At Saturday, May 05, 2007 6:46:00 PM, Blogger Monstro D. Whale said...

Might I point out, and maybe this is just too obvious, but the Chums are kind of blurring around the edges there too. I liked Neddies comment except that I'm dividing the book up amongst people who could have existed (even if they didn't) and those who couldn't have (though through immitation, who knows?). So fiction and...er...less fictional (I guess?). Which I think still creates the criss-cross thing. The supremely fictional characters, the Chums, are becoming more and more realistic, the realistic characters, the opposite. Leaving the middle ground characters to fend for themselves, I suppose.

 
At Saturday, May 05, 2007 10:30:00 PM, Blogger Civic Center said...

Just about everyone in this book is blurring in time and space, which I think may be the author's intention. He's trying to make our brains crack, which is a good thing I suppose.

Apropos of nothing, I encountered the first typo in this magnificently proofread publication. It's on page 513, line 11: "She smlled falsely."

 
At Sunday, May 06, 2007 6:39:00 AM, Blogger Will Divide said...

everyone who has direct contact with the chums

Recall also how the Chums appeared more adult and serious (Dr. Counterfly, scholarly, bearded. p 139) to Fleetwood Vibe when they tried to warn the Vormance expedition.

 
At Monday, May 07, 2007 1:48:00 PM, Anonymous Anonymous said...
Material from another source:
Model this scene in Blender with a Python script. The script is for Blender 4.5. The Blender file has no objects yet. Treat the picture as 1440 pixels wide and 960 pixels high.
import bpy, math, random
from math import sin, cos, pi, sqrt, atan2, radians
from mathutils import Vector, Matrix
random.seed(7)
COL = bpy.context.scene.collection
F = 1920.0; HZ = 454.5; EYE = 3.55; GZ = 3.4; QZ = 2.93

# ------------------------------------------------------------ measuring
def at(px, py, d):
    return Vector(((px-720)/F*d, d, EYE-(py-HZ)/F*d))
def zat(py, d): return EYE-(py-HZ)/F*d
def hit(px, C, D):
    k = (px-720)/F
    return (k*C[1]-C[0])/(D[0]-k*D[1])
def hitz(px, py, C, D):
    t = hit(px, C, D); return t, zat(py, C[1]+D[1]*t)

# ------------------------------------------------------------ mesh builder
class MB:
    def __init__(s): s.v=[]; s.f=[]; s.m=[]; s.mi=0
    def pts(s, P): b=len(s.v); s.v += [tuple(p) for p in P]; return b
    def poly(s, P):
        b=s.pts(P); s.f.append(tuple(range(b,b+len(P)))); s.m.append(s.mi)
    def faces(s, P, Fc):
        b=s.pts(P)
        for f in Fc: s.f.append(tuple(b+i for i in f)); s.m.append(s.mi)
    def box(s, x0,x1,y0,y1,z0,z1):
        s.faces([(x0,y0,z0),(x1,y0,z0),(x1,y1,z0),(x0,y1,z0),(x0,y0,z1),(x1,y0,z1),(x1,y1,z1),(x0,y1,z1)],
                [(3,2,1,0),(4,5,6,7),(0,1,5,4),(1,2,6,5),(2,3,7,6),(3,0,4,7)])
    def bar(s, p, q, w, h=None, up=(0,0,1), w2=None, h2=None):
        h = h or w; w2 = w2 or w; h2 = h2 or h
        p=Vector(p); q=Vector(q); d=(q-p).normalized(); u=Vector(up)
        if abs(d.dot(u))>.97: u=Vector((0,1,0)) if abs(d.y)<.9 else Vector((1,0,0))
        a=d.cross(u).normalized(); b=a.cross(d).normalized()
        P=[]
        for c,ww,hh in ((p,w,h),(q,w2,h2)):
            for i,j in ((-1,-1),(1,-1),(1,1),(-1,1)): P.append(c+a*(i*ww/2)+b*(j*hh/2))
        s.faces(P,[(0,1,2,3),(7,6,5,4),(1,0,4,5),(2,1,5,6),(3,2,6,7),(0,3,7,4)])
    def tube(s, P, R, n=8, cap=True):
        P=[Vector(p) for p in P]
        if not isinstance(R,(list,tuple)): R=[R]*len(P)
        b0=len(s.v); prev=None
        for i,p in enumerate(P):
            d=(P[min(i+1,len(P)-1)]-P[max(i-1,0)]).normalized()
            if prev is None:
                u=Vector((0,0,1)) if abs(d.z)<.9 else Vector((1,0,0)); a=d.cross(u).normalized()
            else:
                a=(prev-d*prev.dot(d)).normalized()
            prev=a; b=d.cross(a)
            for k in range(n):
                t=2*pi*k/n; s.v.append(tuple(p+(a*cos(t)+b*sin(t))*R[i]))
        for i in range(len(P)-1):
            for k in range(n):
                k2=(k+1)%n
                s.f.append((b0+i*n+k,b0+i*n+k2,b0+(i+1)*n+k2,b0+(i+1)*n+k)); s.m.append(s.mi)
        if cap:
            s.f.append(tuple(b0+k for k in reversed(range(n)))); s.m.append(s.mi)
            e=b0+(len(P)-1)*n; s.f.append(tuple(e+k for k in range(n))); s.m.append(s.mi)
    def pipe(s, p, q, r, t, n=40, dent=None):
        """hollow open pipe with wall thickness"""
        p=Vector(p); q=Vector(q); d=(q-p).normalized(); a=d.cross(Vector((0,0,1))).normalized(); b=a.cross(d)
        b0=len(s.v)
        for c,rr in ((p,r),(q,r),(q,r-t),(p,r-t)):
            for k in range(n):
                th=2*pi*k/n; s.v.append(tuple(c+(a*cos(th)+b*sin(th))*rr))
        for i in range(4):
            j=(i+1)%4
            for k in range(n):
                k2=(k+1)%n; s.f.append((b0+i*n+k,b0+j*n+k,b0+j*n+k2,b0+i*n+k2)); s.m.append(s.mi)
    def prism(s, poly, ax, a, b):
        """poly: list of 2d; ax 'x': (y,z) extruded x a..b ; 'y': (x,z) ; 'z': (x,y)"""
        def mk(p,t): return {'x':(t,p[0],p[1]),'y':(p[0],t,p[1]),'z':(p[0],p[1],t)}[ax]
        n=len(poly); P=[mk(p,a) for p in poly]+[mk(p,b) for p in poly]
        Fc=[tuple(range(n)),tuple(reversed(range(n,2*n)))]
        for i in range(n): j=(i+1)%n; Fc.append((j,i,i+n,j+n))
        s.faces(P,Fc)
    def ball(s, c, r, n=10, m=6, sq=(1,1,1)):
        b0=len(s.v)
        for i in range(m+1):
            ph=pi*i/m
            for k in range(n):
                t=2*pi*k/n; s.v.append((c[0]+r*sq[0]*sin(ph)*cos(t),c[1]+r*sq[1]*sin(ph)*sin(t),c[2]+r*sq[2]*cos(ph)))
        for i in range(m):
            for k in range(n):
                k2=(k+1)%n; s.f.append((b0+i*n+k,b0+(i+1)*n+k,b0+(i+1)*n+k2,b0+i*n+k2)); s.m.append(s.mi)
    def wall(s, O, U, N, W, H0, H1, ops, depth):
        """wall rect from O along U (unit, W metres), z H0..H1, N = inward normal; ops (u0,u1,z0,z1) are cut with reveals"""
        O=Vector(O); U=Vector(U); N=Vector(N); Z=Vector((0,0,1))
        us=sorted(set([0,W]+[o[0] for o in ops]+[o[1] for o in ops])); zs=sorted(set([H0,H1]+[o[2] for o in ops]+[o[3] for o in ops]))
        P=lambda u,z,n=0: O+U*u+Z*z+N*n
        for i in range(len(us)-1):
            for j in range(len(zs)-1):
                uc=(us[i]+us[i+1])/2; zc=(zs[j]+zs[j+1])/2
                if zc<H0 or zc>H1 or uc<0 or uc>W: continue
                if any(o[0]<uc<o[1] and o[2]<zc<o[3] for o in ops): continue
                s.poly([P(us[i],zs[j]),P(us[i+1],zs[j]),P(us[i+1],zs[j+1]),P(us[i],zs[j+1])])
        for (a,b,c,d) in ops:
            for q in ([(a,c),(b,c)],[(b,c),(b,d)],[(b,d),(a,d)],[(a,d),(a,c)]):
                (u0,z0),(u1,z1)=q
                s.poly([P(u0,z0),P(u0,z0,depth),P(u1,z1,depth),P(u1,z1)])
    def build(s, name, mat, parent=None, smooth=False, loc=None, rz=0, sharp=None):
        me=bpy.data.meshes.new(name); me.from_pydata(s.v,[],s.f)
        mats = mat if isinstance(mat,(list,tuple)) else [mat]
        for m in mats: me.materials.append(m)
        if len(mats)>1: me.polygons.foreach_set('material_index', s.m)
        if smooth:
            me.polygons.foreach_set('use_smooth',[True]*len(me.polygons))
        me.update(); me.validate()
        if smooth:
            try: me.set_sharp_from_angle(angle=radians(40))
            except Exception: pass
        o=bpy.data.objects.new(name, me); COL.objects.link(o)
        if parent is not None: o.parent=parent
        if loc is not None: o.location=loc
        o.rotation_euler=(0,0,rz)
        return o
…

Hi enjoying the blog, just been lurking -could I request though - no further spoilers for "Lost" because we havent got that far in the UK yet. Cheers!

 
At Monday, May 07, 2007 2:50:00 PM, Blogger Neddie said...

Whoops, sorry! Shouldn't be talking about Lost at all, anyway.

Actually, what I said isn't true anyway. Turns out the whole thing was a dream.